The CF complained that, the current unitary structure of Nigeria has overtime demonstrated its lack of capacity to guarantee manifest justice, peace and overall development, lamenting that, “It is a system customized to generate distrust, strife, stifled development and peace.”
The system, the group pointed out, is the reason Nigeria has remained egregiously backward on all indices of socioeconomic development and does not know peace nationwide.
“One reality that we cannot run away from is that, considering the current state of the country’s insecurity, even the seat of government at the center is threatened by terrorists and that Nigeria is a rapidly failing country that must be urgently rescued, the CF reminded that, “The recent easy access and attack on the Kuje prison protected by the military, the Police and other security agencies points exactly to that reality, the statement asserted.
The statement continued:
“We guarantee that true federalism in a restructured Nigeria birthed from a true people’s Constitution with a national consensus built across board nationwide, will make securing the country much more effective than the current subterfuge.
“In this respect, we consider it imperative that the report of the 2014 National Confab and the 2018 All Progressives Congress Committee Report on restructuring headed by the Kaduna State Governor, His Excellency Nasir El-Rufai, be revisited with an open mind by the incoming government because there is no need re-inventing the wheel on this all-important issue.
“We (therefore) demand that each of the presidential candidates running for office in the 2023 presidential election make public their restructuring plans for Nigeria.
This is informed by the indubitable fact that there is no manifesto or leadership capacity, no matter how good on paper and in practice, that can deliver the required results in a unitary system that currently subsists in Nigeria.
“A perfect policy thrust will be frustrated by a faulty, badly engineered structure that Nigeria currently operates.
(So), “More than promises, we demand assurances from the presidential candidates that whoever wins will make restructuring Nigeria a distinct priority. We call on all Nigerians to see restructuring as the irreducible minimum agenda that we require to save the country and should make it a point of critical action to support and vote for a presidential candidate who is unequivocally committed to restructuring Nigeria. That is our saving grace that must be embraced by all.”
Concluding, the group said, “it is with this concern that CF rejects and condemns the renewed efforts to pass the notorious and totally unacceptable Water Resources Bill that seeks to further weaken the states’ control over their land spaces as expressly guaranteed in the Land Use Act.

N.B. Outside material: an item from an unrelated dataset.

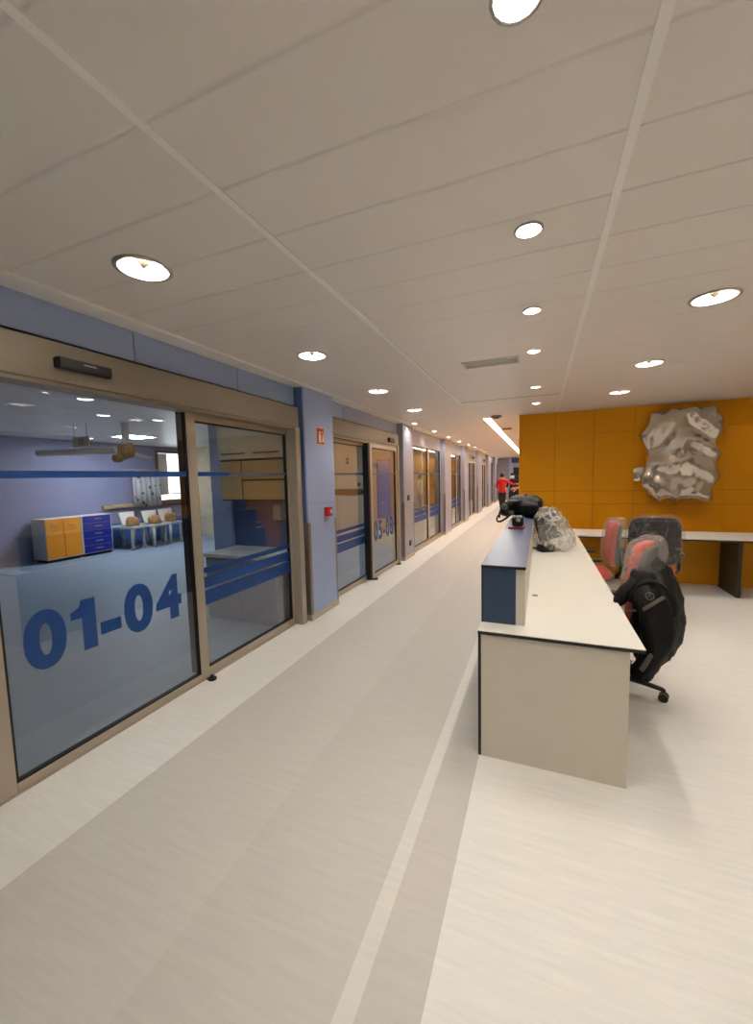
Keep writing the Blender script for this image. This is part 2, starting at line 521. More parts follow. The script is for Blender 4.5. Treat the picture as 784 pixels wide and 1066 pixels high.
struct(bobj('wall_right', M['cream'], None, (4.0, 4.2, YB, 7.5, 0, CEIL)))
struct(bobj('wall_rear', M['cream'], None, (-10.3, 4.2, YB - 0.15, YB, 0, CEIL)))
fe = struct(empty('wall_far'), 'pale wall closing the far end of the corridor')
bobj('wall_panel', M['lilac_grey'], fe, (-6.0, -0.2, YE - 0.4, YE, 0, CEIL))
bobj('dark_door', M['trouser_blue'], fe, (-1.55, -1.15, YE - 0.44, YE - 0.39, 0, 2.05), bevel=0.004)
bobj('pale_post', M['lilac'], fe, (-1.8, -1.58, YE - 0.5, YE - 0.39, 0, CEIL))

# ward shell
wl = struct(empty('wall_ward'), 'lilac wall of the ward seen through the glass')
bobj('far_panel', M['ward_wall'], wl, (-10.3, -10.0, YB, 8.15, 0, CEIL), (-10.3, -10.0, 8.15, 9.15, 0, 1.12), (-10.3, -10.0, 8.15, 9.15, 2.5, CEIL))
bobj('dado_panel', M['ward_blue'], wl, (-10.0, -9.985, 6.5, 9.1, 0.0, 0.62))
struct(bobj('wall_partition', M['cream'], None, (-10.0, -2.56, 9.1, 9.2, 0, CEIL)))
struct(bobj('wall_rooms', M['cream'], None, (-6.0, -5.8, 9.2, YE, 0, CEIL)))
w0 = struct(empty('window_0'), 'bright window in the ward with a wooden sill')
bobj('frame', M['brown'], w0, (-10.02, -9.96, 8.13, 8.19, 1.1, 2.53), (-10.02, -9.96, 9.03, 9.1, 1.1, 2.53), (-10.02, -9.96, 8.19, 9.03, 2.46, 2.53), (-10.02, -9.9, 8.1, 9.1, 1.02, 1.13), (-10.02, -9.97, 8.19, 9.03, 1.28, 1.31))
bobj('blind', M['white'], w0, (-10.12, -10.1, 8.19, 8.6, 1.3, 2.46))

# ================================================================== LAMPS IN THE CEILING
def lamp_proto(name, r, hot, seg, two, depth=0.11):
    t = empty(name)
    bm = new_bm()
    for r0, r1, z0, z1 in ((r * 1.13, r * 0.97, -0.006, -0.009),):
        vs = []
        for rr, z in ((r * 1.14, 0.0), (r * 1.13, -0.008), (r * 0.98, -0.009), (r * 0.96, 0.0)):
            vs.append([bm.verts.new((rr * cos(2 * pi * i / seg), rr * sin(2 * pi * i / seg), z)) for i in range(seg)])
        for a, b in zip(vs, vs[1:] + vs[:1]):
            for i in range(seg):
                bm.faces.new((a[i], a[(i + 1) % seg], b[(i + 1) % seg], b[i]))
    obj('trim_ring', bm, M['ring'], t, smooth=True)
    bm = new_bm()
    rows = [[bm.verts.new((rr * cos(2 * pi * i / seg), rr * sin(2 * pi * i / seg), z)) for i in range(seg)]
            for rr, z in ((r * 0.97, -0.004), (r * 0.93, depth * 0.5), (r * 0.8, depth))]
    for a, b in zip(rows, rows[1:]):
        for i in range(seg):
            bm.faces.new((a[i], a[(i + 1) % seg], b[(i + 1) % seg], b[i]))
    o = obj('reflector', bm, M['reflector'], t, smooth=True)
    bm = new_bm(); cyl(bm, (0, 0), r * 0.82, depth - 0.002, depth + 0.004, seg); obj('baffle', bm, M['baffle'], t)
    bm = new_bm()
    if two:
        for s in (-1, 1):
            tube(bm, [(-r * 0.5, s * r * 0.3, depth * 0.66), (r * 0.5, s * r * 0.3, depth * 0.66)], r * 0.13, 10)
    else:
        superq(bm, (0, 0, depth * 0.7), (r * 0.75, r * 0.75, depth * 0.28), 0.8, 1.0, seg, 8)
    obj('bulb', bm, hot, t, smooth=True)
    if two:
        bm = new_bm(); cyl(bm, (0, 0), r * 0.08, 0.002, depth * 0.5, 20, r * 0.46); obj('glare_shield', bm, M['shield'], t, smooth=True)  # dark cone added so the glowing lamp keeps a dark centre
    return t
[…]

“It is a crude attempt to take away from the states the little powers they have over their lands and a deceptive way of re-introducing the rejected Ruga policy of the current government which was/is meant to seize ancestral lands from their owners and redistribute same to those who have no connection whatsoever to those lands, including those whose nationality is questionable.
“This is certain to exacerbate the insecurity in the country and provoke intractable inter-ethnic tension and war, the CF warned, insisting that, “the Water Resources Bill must be dropped finally and never considered for deliberation by the National Assembly.”
It is on this the group stands as it called on all state Assemblies to throw out this iniquitous Bill if, by any way, it gets to their legislative Houses describing the the piece of legislation as a Bill that will further shatter the country’s peace and remove any semblance of unity that remains in Nigeria.
(So) “Drop it now!” it demanded unequivocally.